Is that what this is? Is this the becoming? Is this me becoming great? Because it feels like the opposite. This is me becoming irrelevant. This is me selling my soul. This is me forgetting who I am, and why I care about making a name for myself in an industry I don’t love.

Answer? Because this is the industry I’m in… and because I want desperately to fit in. More terrifying than working for an industry I don’t love is living a life of complete insignificance. How anyone does it, I don’t know.

I find more satisfaction from writing in my journal than in all the blogs I contribute to on a weekly basis. But still I come back for more. Why? Because if it doesn’t happen in public, it doesn’t count. Those are words that will haunt me some day if I don’t somehow change my belief. That statement in italics does NOT agree with Scripture, where Jesus said that anything we do good in secret will be rewarded in heaven. Of course, that statement only affects how you will live tomorrow if you have a sound revelation of heaven’s reality.

I take the position that at some points in life, you can’t force yourself to believe or to understand certain truths. So I decide that only God in his infinite wisdom and perfect timing will reintroduce ____ truth to me at a later date when whatever was necessary has taken place so that I could then accept and believe that truth. It removes a burden of responsibility from my shoulders that rendered me powerless before. So I am free to say that right now I believe that I set up my own future success by prominently displaying my name and abilities. If I come to learn a different truth in the future, I will recant this statement and hopefully be better off for it. In the meantime, I can either feel guilty for obviously not believing the truth, or I can extend myself some grace and allow myself to be human and to grow naturally.

That looks like rambling now. Time to close.

Posted in blogs at March 6th, 2008. No Comments.

Strange, how we think we want something then change our minds once we have it.

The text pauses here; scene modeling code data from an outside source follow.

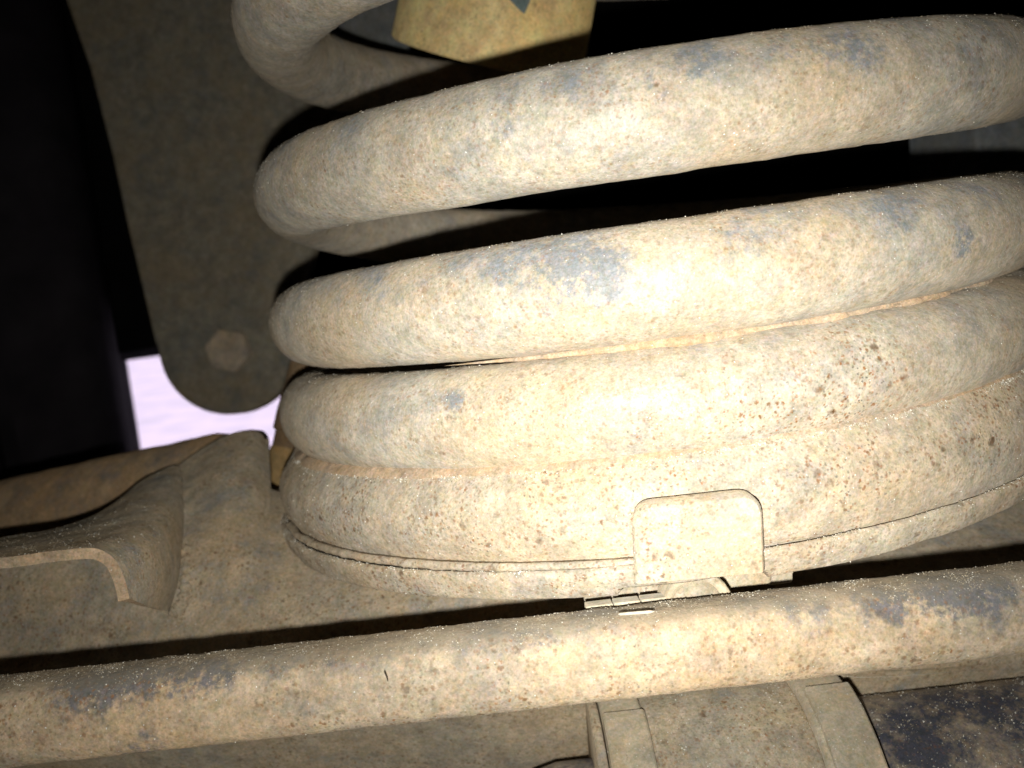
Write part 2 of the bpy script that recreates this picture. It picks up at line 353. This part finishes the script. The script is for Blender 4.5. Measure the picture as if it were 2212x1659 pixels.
# tyre: axle along x, grooved tread towards the lens
def tyre():
    R = 330.; w = 210.; edge = P(250, 800, 360); axis = np.array([-.925, -.38, 0]); axis /= np.linalg.norm(axis)
    c0 = edge + np.array([-.38, .925, 0])*R*.97; c0[2] = edge[2]+30
    root = empty('tyre', c0, 'black tyre with grooved tread dim at the left edge', 'tyre')
    prof = [(28, 205), (4, 250), (-2, 290), (2, 318), (9, 327)]
    x = 16.
    while x < w-16:
        prof += [(x, 330), (x+24, 331), (x+25, 322), (x+31, 322), (x+32, 331)]; x += 33
    prof += [(w-9, 327), (w-2, 318), (w+2, 290), (w-4, 250), (w-28, 205)]
    v, f = lathe(c0, c0+axis, prof, 160)
    f = f[:-2]
    sub('tread', v, f, MAT['rubber'], root, sharp=40)
    v, f = lathe(c0, c0+axis, [(30, 0), (34, 60), (26, 120), (40, 190), (28, 207), (w-28, 207), (w-40, 190), (w-30, 0)], 96)
    sub('rim', v, f, MAT['black'], root, sharp=40)
tyre()

# ================================================================ coil spring
KP = list(range(-600, 60, 60)) + list(range(60, 1681, 60))
ZF = [50.5248, 49.4366, 48.3156, 47.23, 40.5323, 32.0977, 24.8391, 20.8309, 18.7778, 10.1972, 7.2065, 5.9685, 3.754, .0035, -4.3247, -6.547, -7.8639, -9.2151, -11.5416, -15.7847, -21.2]
ZT = [110, 109, 106, 103.5, 102.5, 77.5, 76.4, 76.2, 79, 74, 60.5] + ZF + [-24.6, -26.2, -27.2, -28.2, -30.5, -34.0, -36.2]
ZT = ZT[:len(KP)]
def z_at(ph): return float(cr(np.array(ZT)[:, None], (ph-KP[0])/(KP[-1]-KP[0]))[0])
R0, RG, RW = 64.91, .29, 7.5
def helix(ph):
    r = R0+RG*(ph-840)/360; a = math.radians(ph)
    return np.array([r*math.cos(a), -r*math.sin(a), z_at(ph)])
phs = np.arange(-600, 1581, 1.25); NS = 60; v = []
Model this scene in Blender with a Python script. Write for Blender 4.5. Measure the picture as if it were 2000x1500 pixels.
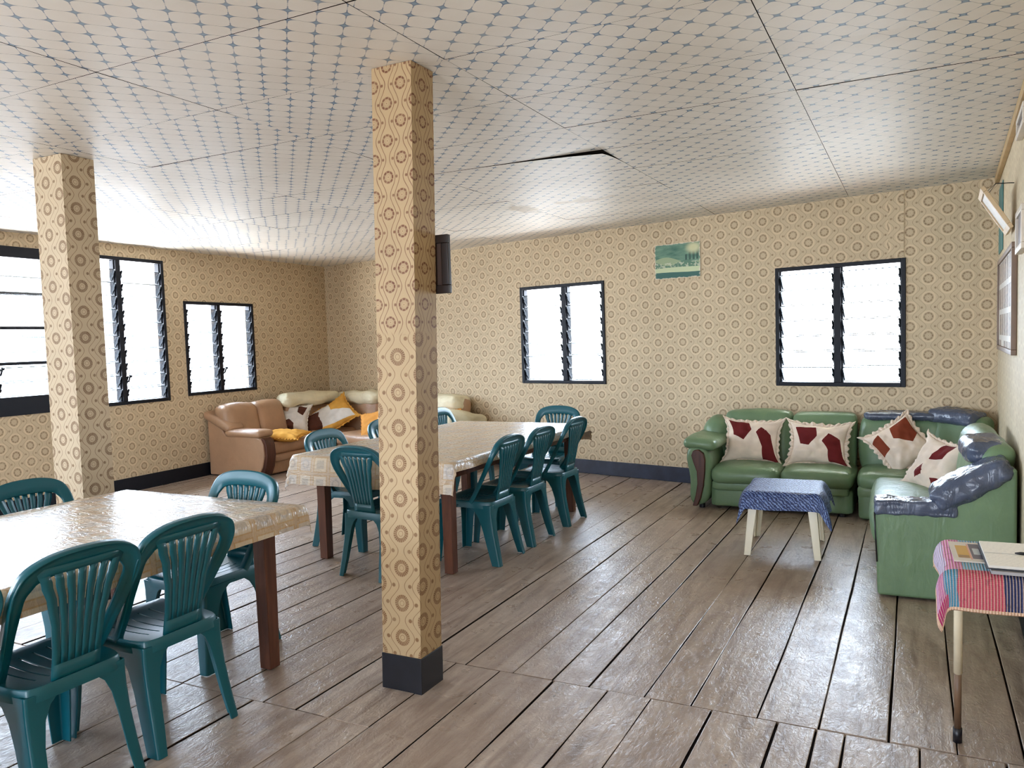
import bpy, bmesh, math, random
from math import sin, cos, pi, radians, sqrt, hypot
from mathutils import Vector, Matrix, noise
random.seed(7)
SC = bpy.context.scene
COL = SC.collection
for o in list(bpy.data.objects): bpy.data.objects.remove(o)

# ------------------------------------------------------------------ camera, world, exposure
CAM_H = 1.4546
cd = bpy.data.cameras.new('camera'); cam = bpy.data.objects.new('camera', cd); COL.objects.link(cam)
R_, U_, F_ = (0.8917479, 0.45146376, -0.03108314), (-0.00112783, 0.07090408, 0.9974825), (-0.45253112, 0.88946787, -0.06373774)
cam.matrix_world = Matrix(((R_[0], U_[0], -F_[0], 0), (R_[1], U_[1], -F_[1], 0), (R_[2], U_[2], -F_[2], CAM_H), (0, 0, 0, 1)))
cd.sensor_width = 36; cd.lens = 1542.79 / 2000 * 36
cd.shift_x = (1000 - 1002.05) / 2000; cd.shift_y = (764.64 - 750) / 2000
cd.clip_start = 0.03
SC.camera = cam
w = bpy.data.worlds.new('sky'); SC.world = w; w.use_nodes = True
wn = w.node_tree
bg = wn.nodes['Background']
wtc = wn.nodes.new('ShaderNodeTexCoord'); wsep = wn.nodes.new('ShaderNodeSeparateXYZ')
wr = wn.nodes.new('ShaderNodeValToRGB'); wmr = wn.nodes.new('ShaderNodeMapRange')
wmr.inputs['From Min'].default_value = -1
wn.links.new(wtc.outputs['Generated'], wsep.inputs[0]); wn.links.new(wsep.outputs[2], wmr.inputs[0]); wn.links.new(wmr.outputs[0], wr.inputs[0])
wr.color_ramp.elements[0].position = 0.30; wr.color_ramp.elements[0].color = (.88, .90, .91, 1)
wr.color_ramp.elements[1].position = 0.62; wr.color_ramp.elements[1].color = (0.79, 0.91, 1.12, 1)
wn.links.new(wr.outputs[0], bg.inputs[0])
bg.inputs[1].default_value = 6.0
SC.view_settings.view_transform = 'Standard'; SC.view_settings.look = 'None'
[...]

I thought I’d bitch and moan about my boss and the job a lot more than I have. I thought this was my golden opportunity to tell him off for all the stupid things he does and says without having to attach my name to it. But something is amiss. I don’t feel compelled to tell him off in front of the whole wide world.

Had I been blogging on Saturday, I’d be telling you a different story. I was super pissed. He had unwittingly sabotaged my efforts to deliver an important report on time. It was a $8K report. That’s how much the client agreed to pay for the information. And here I was, on the weekend, putting in my 60th hour of work that week, arguing with my wife because I hadn’t spent any time on her, and feeling like a failure.

So I should have vented here. I will try to do so next time. Honestly, if I could go back in time and take back the email I sent him on Saturday, I would. Not because I’m afraid of him, mind you. Far from it. No, because I want to maintain a quasi-peaceful atmosphere at work until I quit. And I hope to turn in my notice before the end of this month.

It’s a silly company, and I’ve no real reason to bash it. They’ll either fail or rebuild. I can’t predict abject failure because they might decide to take a few things seriously and improve the quality of life for their employees in order to avoid sinking.

But this is what I can tell you: It was an 8 person agency. One person has put in his two weeks notice, totally surprising the rest of us. We all thought he would go down with the ship. I am interviewing with several interested employers. Two other employees are just biding their time, looking for the right opportunity to quit and get a better job. And another person has had two interviews with a prospect even though they might stick around to help rebuild. So potentially 5 out of 8 people will leave this year. I predict 4 of 8 for sure.

My boss will hire anywhere from 1-3 more people before year’s end, knowing him. But I won’t be there. I will either be an employee elsewhere or create a new agency with two other people. Either way, I will make more money, get more respect, and work with a more structured/productive environment.

Posted in blogs at July 23rd, 2007. No Comments.